Morton Deutsch, eminent psychologist, Columbia University professor, mentor extraordinaire, and one of the founders of the field of conflict resolution, died last March at age 97. In honor of his passing, I have selected a series of ten major scientific contributions that Deutsch made in his efforts to promote a more just, peaceful and sustainable world.

5. Mapping Basic Social Dynamics: What are the Fundamental Dimensions of Social Relationships?

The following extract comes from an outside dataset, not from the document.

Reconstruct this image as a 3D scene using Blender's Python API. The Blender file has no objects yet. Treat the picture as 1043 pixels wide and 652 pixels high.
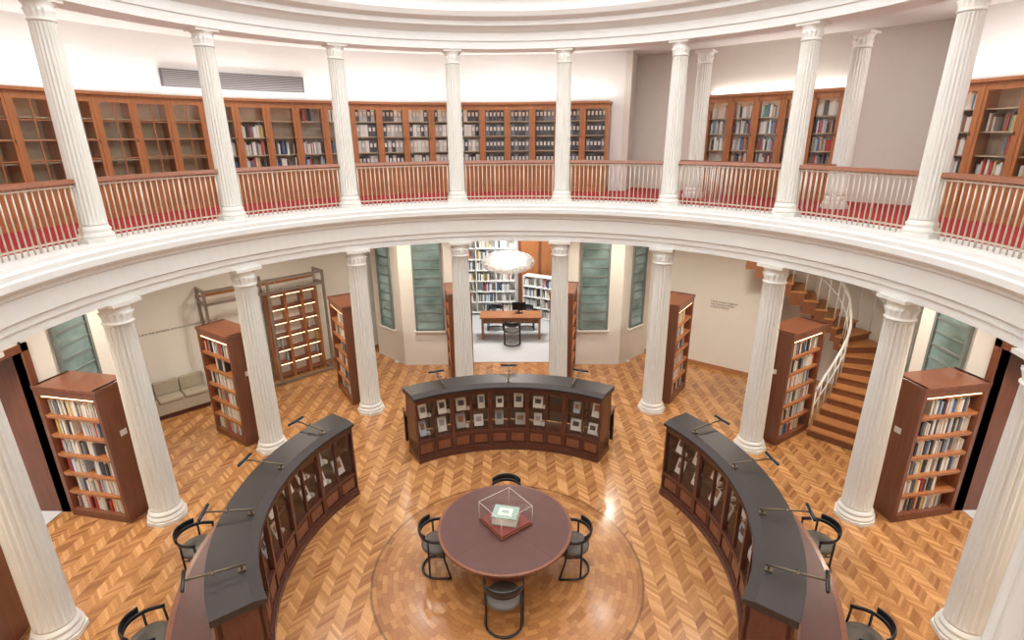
import bpy, math, random
from mathutils import Matrix, Vector
S=math.sin; C=math.cos; rad=math.radians
random.seed(7)
scene=bpy.context.scene
try:
    scene.view_settings.view_transform='Standard'
except Exception: pass

# ------------------------------------------------------------------ materials
def nd(nt,t,**k):
    n=nt.nodes.new(t)
    for a,b in k.items(): setattr(n,a,b)
    return n
def mat(name,col,rough=.5,metal=0,var=.0,scale=(6,6,6),coat=0,emit=None,es=0,bump=0):
    m=bpy.data.materials.new(name); m.use_nodes=True; nt=m.node_tree
    b=nt.nodes['Principled BSDF']
    b.inputs['Base Color'].default_value=(*col,1); b.inputs['Roughness'].default_value=rough
    b.inputs['Metallic'].default_value=metal
    if coat: b.inputs['Coat Weight'].default_value=coat; b.inputs['Coat Roughness'].default_value=.15
    if emit: b.inputs['Emission Color'].default_value=(*emit,1); b.inputs['Emission Strength'].default_value=es
    tc=nd(nt,'ShaderNodeTexCoord'); mp=nd(nt,'ShaderNodeMapping'); mp.inputs['Scale'].default_value=scale
    nz=nd(nt,'ShaderNodeTexNoise'); nz.inputs['Scale'].default_value=1; nz.inputs['Detail'].default_value=4
    nt.links.new(tc.outputs['Object'],mp.inputs['Vector']); nt.links.new(mp.outputs['Vector'],nz.inputs['Vector'])
    if var:
        mx=nd(nt,'ShaderNodeMix',data_type='RGBA')
        mx.inputs[6].default_value=(*[c*(1-var) for c in col],1); mx.inputs[7].default_value=(*[min(1,c*(1+var)) for c in col],1)
        nt.links.new(nz.outputs['Fac'],mx.inputs[0]); nt.links.new(mx.outputs[2],b.inputs['Base Color'])
    if bump:
        bp=nd(nt,'ShaderNodeBump'); bp.inputs['Strength'].default_value=bump; bp.inputs['Distance'].default_value=.01
        nt.links.new(nz.outputs['Fac'],bp.inputs['Height']); nt.links.new(bp.outputs['Normal'],b.inputs['Normal'])
    return m
def glassmat(name,tint=(1,1,1),k=.35):
    m=bpy.data.materials.new(name); m.use_nodes=True; nt=m.node_tree
    for n in list(nt.nodes): nt.nodes.remove(n)
    o=nd(nt,'ShaderNodeOutputMaterial'); t=nd(nt,'ShaderNodeBsdfTransparent'); g=nd(nt,'ShaderNodeBsdfGlossy')
    t.inputs[0].default_value=(*tint,1); g.inputs['Roughness'].default_value=.03
    mx=nd(nt,'ShaderNodeMixShader'); lw=nd(nt,'ShaderNodeLayerWeight'); lw.inputs['Blend'].default_value=.5
    p=nd(nt,'ShaderNodeMath',operation='POWER'); p.inputs[1].default_value=4
    q=nd(nt,'ShaderNodeMath',operation='MULTIPLY_ADD'); q.inputs[1].default_value=k; q.inputs[2].default_value=.035
    L=nt.links.new
    L(lw.outputs['Facing'],p.inputs[0]); L(p.outputs[0],q.inputs[0]); L(q.outputs[0],mx.inputs[0])
    L(t.outputs[0],mx.inputs[1]); L(g.outputs[0],mx.inputs[2]); L(mx.outputs[0],o.inputs[0])
    return m
WHITE=mat('white_plaster',(.77,.775,.755),.55,var=.02)
COLM=mat('cream_column_paint',(.77,.765,.72),.5,var=.03)
WALL=mat('cream_wall',(.80,.785,.745),.7,var=.02)
BEIGE=mat('beige_wall',(.69,.655,.60),.7,var=.03)
UWALL=mat('pale_gallery_wall',(.79,.785,.775),.7,var=.02)
DW=mat('dark_mahogany',(.085,.024,.014),.32,var=.45,scale=(30,30,3),coat=.3)
DW2=mat('bookcase_mahogany',(.19,.065,.033),.35,var=.4,scale=(25,25,2),coat=.2)
TOPB=mat('black_leather_top',(.026,.020,.020),.42,var=.2)
LEATH=mat('oxblood_leather',(.095,.036,.032),.38,var=.2)
TEAK=mat('teak_cabinet',(.38,.145,.05),.38,var=.35,scale=(20,20,2.5),coat=.2)
TEAKI=mat('teak_interior',(.47,.37,.25),.6,var=.2,scale=(10,10,2))
SKIRT=mat('skirting_timber',(.42,.20,.09),.4,var=.2)
RAILW=mat('handrail_wood',(.30,.11,.055),.3,var=.2,coat=.3)
BAL=mat('pale_bronze',(.62,.54,.44),.35,.3)
RED=mat('red_carpet',(.34,.016,.018),.9,var=.25,scale=(40,40,40))
GREY=mat('grey_carpet',(.55,.56,.57),.9,var=.1,scale=(30,30,30))
BLACK=mat('black_lacquer',(.012,.012,.014),.3)
SEAT=mat('seat_leather',(.10,.085,.07),.5,var=.2)
BRASS=mat('aged_brass',(.16,.13,.09),.35,.8)
STEEL=mat('brushed_bronze_steel',(.34,.31,.28),.35,.7)
VENTM=mat('vent_dark',(.10,.09,.10),.5)
STEPW=mat('stair_timber',(.48,.21,.075),.4,var=.25,scale=(14,14,14))
STEPD=mat('stair_riser',(.22,.085,.04),.45,var=.25,scale=(14,14,14))
PAPER=mat('paper',(.72,.70,.65),.8,var=.05)
PLAB=mat('label_grey',(.35,.33,.33),.6)
LINEN=mat('display_backing_linen',(.16,.13,.105),.8,var=.1)
BENCH=mat('bench_fabric',(.42,.37,.29),.85,var=.12,scale=(20,20,20))
LED=mat('led_strip',(1,.8,.55),.5,emit=(1,.70,.40),es=6)
SKYP=mat('skylight_panel',(.9,.9,.9),.6,emit=(.96,.985,1),es=3.7)
LAMPE=mat('downlight_lens',(1,1,1),.5,emit=(1,.95,.88),es=7)
PEND=mat('pendant_petal',(.88,.88,.87),.5,emit=(1,1,1),es=.12)
PENDC=mat('pendant_core',(.75,.75,.74),.6,emit=(1,1,1),es=.12)
WFRAME=mat('window_frame_grey',(.17,.20,.19),.5)
GREENB=mat('pale_green_book_cloth',(.30,.42,.36),.5,var=.3,scale=(40,40,40))
DRED=mat('case_base_red',(.20,.035,.028),.5,var=.1)
TEXTM=mat('text_ink',(.16,.15,.14),.6)
GLASS=glassmat('clear_glass')
BK=[mat('book_%d'%i,c,.6) for i,c in enumerate([(.70,.68,.63),(.6,.56,.50),(.78,.76,.71),(.42,.40,.38),(.05,.05,.055),(.16,.17,.2),(.06,.15,.36),(.48,.05,.04),(.62,.43,.14),(.08,.26,.18),(.26,.12,.06),(.42,.52,.60),(.07,.32,.45),(.65,.22,.06)])]
def window_mat():
    # dim greenish panes: dusk-grey daylight diffused through obscured glass, varying pane by pane
    m=bpy.data.materials.new('green_tinted_window_glass'); m.use_nodes=True; nt=m.node_tree; b=nt.nodes['Principled BSDF']; L=nt.links.new
    tc=nd(nt,'ShaderNodeTexCoord'); mp=nd(nt,'ShaderNodeMapping'); mp.inputs['Scale'].default_value=(1.2,1.2,1.6)
    nz=nd(nt,'ShaderNodeTexNoise'); nz.inputs['Scale'].default_value=1.3; nz.inputs['Detail'].default_value=3
    cr=nd(nt,'ShaderNodeValToRGB'); e=cr.color_ramp.elements
    e[0].position=.35; e[0].color=(.045,.075,.065,1); e[1].position=.68; e[1].color=(.30,.38,.34,1)
    L(tc.outputs['Object'],mp.inputs[0]); L(mp.outputs[0],nz.inputs[0]); L(nz.outputs[0],cr.inputs[0])
    L(cr.outputs[0],b.inputs['Emission Color']); b.inputs['Emission Strength'].default_value=.55
    b.inputs['Base Color'].default_value=(.10,.14,.125,1); b.inputs['Roughness'].default_value=.06; b.inputs['Specular IOR Level'].default_value=.9
    return m
TEAL=window_mat()

def floor_mat():
    m=bpy.data.materials.new('herringbone_parquet'); m.use_nodes=True; nt=m.node_tree; b=nt.nodes['Principled BSDF']
    L=nt.links.new
    tc=nd(nt,'ShaderNodeTexCoord'); sp=nd(nt,'ShaderNodeSeparateXYZ'); L(tc.outputs['Object'],sp.inputs[0])
    def M(op,a,bv=None,c=None):
        n=nd(nt,'ShaderNodeMath',operation=op)
        for k,v in enumerate((a,bv,c)):
            if v is None: continue
            if isinstance(v,(int,float)): n.inputs[k].default_value=v
            else: L(v,n.inputs[k])
        return n.outputs[0]
    x,y=sp.outputs[0],sp.outputs[1]
    w=.175; pl=.058
    u=M('DIVIDE',x,w); col=M('FLOOR',u); fr=M('FRACT',u)
    par=M('MODULO',M('ABSOLUTE',col),2.0)
    sg=M('SUBTRACT',M('MULTIPLY',par,2.0),1.0)
    yy=M('DIVIDE',M('ADD',y,M('MULTIPLY',M('MULTIPLY',M('SUBTRACT',fr,.5),w),sg)),pl)
    pi=M('FLOOR',yy); pf=M('FRACT',yy)
    r=M('SQRT',M('ADD',M('MULTIPLY',x,x),M('MULTIPLY',y,y))); th=M('ARCTAN2',y,x)
    rr=M('DIVIDE',r,.075); ri=M('FLOOR',rr); rf=M('FRACT',rr)
    tt=M('ADD',M('MULTIPLY',th,M('MAXIMUM',M('FLOOR',M('MULTIPLY',ri,.5)),1.0)),M('MULTIPLY',ri,.37))
    ti=M('FLOOR',tt); tf=M('FRACT',tt)
    isin=M('LESS_THAN',r,1.95)
    def mixv(a,b_):
        return M('ADD',M('MULTIPLY',isin,a),M('MULTIPLY',M('SUBTRACT',1.0,isin),b_))
    i1=mixv(ri,col); i2=mixv(ti,pi)
    cv=nd(nt,'ShaderNodeCombineXYZ'); L(i1,cv.inputs[0]); L(i2,cv.inputs[1]); L(isin,cv.inputs[2])
    wn=nd(nt,'ShaderNodeTexWhiteNoise'); L(cv.outputs[0],wn.inputs[0])
    band=M('LESS_THAN',M('ABSOLUTE',M('SUBTRACT',r,1.875)),.075)
    rin=M('SUBTRACT',M('ADD',M('MULTIPLY',wn.outputs[0],.5),.12),M('MULTIPLY',band,.15))
    rout=M('ADD',M('MULTIPLY',wn.outputs[0],.68),M('MULTIPLY',par,.32))  # every other column lighter: sheen of the plank direction painted into the colour
    rnd=mixv(rin,rout)
    cr=nd(nt,'ShaderNodeValToRGB'); L(rnd,cr.inputs[0])
    e=cr.color_ramp.elements; e[0].color=(.26,.105,.036,1); e[1].color=(.60,.32,.13,1)
    e.new(.5).color=(.42,.195,.070,1)
    g1=M('LESS_THAN',mixv(rf,pf),.07); g2=M('LESS_THAN',mixv(tf,fr),.03)
    ring=M('LESS_THAN',M('ABSOLUTE',M('SUBTRACT',r,1.95)),.018)
    gap=M('MAXIMUM',M('MAXIMUM',g1,g2),ring)
    nz=nd(nt,'ShaderNodeTexNoise'); nz.inputs['Scale'].default_value=25; L(tc.outputs['Object'],nz.inputs[0])
    f1=M('SUBTRACT',M('SUBTRACT',1.06,M('MULTIPLY',gap,.30)),M('MULTIPLY',ring,.2)); f2=M('MULTIPLY',f1,M('ADD',.85,M('MULTIPLY',nz.outputs[0],.3)))
    mx=nd(nt,'ShaderNodeVectorMath',operation='SCALE'); L(cr.outputs[0],mx.inputs[0]); L(f2,mx.inputs['Scale'])
    L(mx.outputs[0],b.inputs['Base Color'])
    b.inputs['Roughness'].default_value=.24; b.inputs['Coat Weight'].default_value=.4; b.inputs['Coat Roughness'].default_value=.13
    return m
FLOOR=floor_mat()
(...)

Mort Deutsch liked to say that he was a grandiose theorist – that he was interested in studying questions relevant to both cave people of the past and to space people of the future. So while studying martial conflict when he was working at Bell Labs, Deutsch and colleagues Myron Wish and Susan Kaplan decided to tackle the ambitious task of identifying the fundamental dimensions of people’s perceptions of interpersonal relations. In other words, they set out to map the most consequential aspects of all human social relationships that would distinguish between people’s experiences of different types of relations – from parents and children and merchants and customers to guards and prisoners and kings and subjects.

Through multidimensional scaling analysis of survey data they collected, this research identified the four most basic dimensions of social relationships: cooperative and friendly versus competitive and hostile, equal versus unequal, intense versus superficial, and socioemotional and informal versus task-oriented and formal (Wish, Deutsch & Kaplan, 1976). Together, these dimensions constituted one of the most thorough empirical attempts at mapping the terrain of interpersonal relations, and prepared the ground for one of Deutsch’s most ambitious theoretical models that is described below.

Deutsch’s work on mapping the basic dimensions of social relations informed subsequent theorizing and research on adaptive negotiation, or how negotiators can navigate differences in power, interdependence and dependence effectively in conflicts (Coleman, et al., 2010; Coleman & Ferguson, 2014). It also provided the methodology for subsequent research mapping the fundamental dimensions of mediation situations, which are particular types of social situations, in order to inform more adaptive mediation practices as well (Coleman, Kugler, and Chatman 2017). Both of these models have proven instructive to negotiators and mediators, and owe a large debt of thanks to the early ambition and innovation of Deutsch and his colleagues.

References

Coleman, P. T. and Ferguson, R. (2014). Making conflict work: Harnessing the power of disagreement. New York, NY: Houghton-Mifflin-Harcourt.

Coleman, P. T., Kugler, K. G., & Chatman, L. (2017). Adaptive mediation: an evidence-based contingency approach to mediating conflict. International Journal of Conflict Management, 28(3).

Coleman, P. T., Kugler, K., Musallam, N., Mitchinson, A., and Chung, C. (2010).The view from above and below: The effects of power asymmetries and interdependence on conflict dynamics and outcomes. Negotiation and Conflict Management Research, 3, 283-311.

Wish, M., Deutsch, M., & Kaplan, S. J. (1976). Perceived dimensions of interpersonal relations. Journal of Personality and Social Psychology, 33(4), 409.